His situation sounds about as stark and simple as you could well imagine, but grotesque complications soon set in. There is a godlike figure in charge of the case, Mr. Rolls. Like God, he never appears; instead, his assistant, a cheerful young Irishman called Pat, encourages Jeff to play the supportive spouse. Jeff conducts conversations with Gwen, mimicking her replies.
Sometimes she appears (in his fantasy, one assumes) to regain consciousness and answer back. It becomes clear that their marriage has had abundant ups and downs -- the downs mostly fuelled by Jeff's infidelities and Gwen's alcohol intake. That doesn't make his love for her any less genuine or, under current circumstances, any less painful.
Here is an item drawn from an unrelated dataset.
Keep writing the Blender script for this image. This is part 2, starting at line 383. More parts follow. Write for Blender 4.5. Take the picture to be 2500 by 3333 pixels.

Jeff also enlists such help as he can find. His brother Jack, an unsuccessful actor, comes round to sponge off him and is forced to direct his requests for a loan to Gwen. His literary agent, Julia, comes round with some contracts to sign; insterad he gets her to tell Gwen about the affair they have had, in the hope that it will trigger a reaction.
Nothing works. The vegetative state persists. Affable, pot-smoking, chess-playing Dr. Pat turns out to have his own agenda. By the end, we wonder whether (or how long) Jeff is going to be able to resist the invitation to pull the plug.
The play is a sombre one. Jeff is trapped. As long as there is life, and hope, he can't even grieve properly for Gwen -- or rather, he suffers from that deadly state which Coleridge described as "a grief without a pang".
The play is also an entertaining one. It is full of witty lines, ingenious fancies, neatly engineered double-takes. And though it seems unfair to complain, since we wouldn't really want Simon Gray to expose us to too much dull misery, there are times when we begin to feel that the jokes have become unduly at odds with the tragic central theme.
The disparity is largely conjured away, however, by Alan Bates's performance as Jeff. His words are often flip and cynical -- rightly so, since he is a man who is still honest enough to recognise the extent of his own phoniness. But his gestures and expressions superbly convey the depths of pain underneath.
There are fine supporting performances -- from Nickolas Grace as Jack and Frank McCusker as Pat; from Georgina Hale, a haunting Gwen, and Carole Nimmons looking exactly like a literary agent as Julia. Harold Pinter's direction aims for clarity with entire success. It is an absorbing evening, and an intelligent one.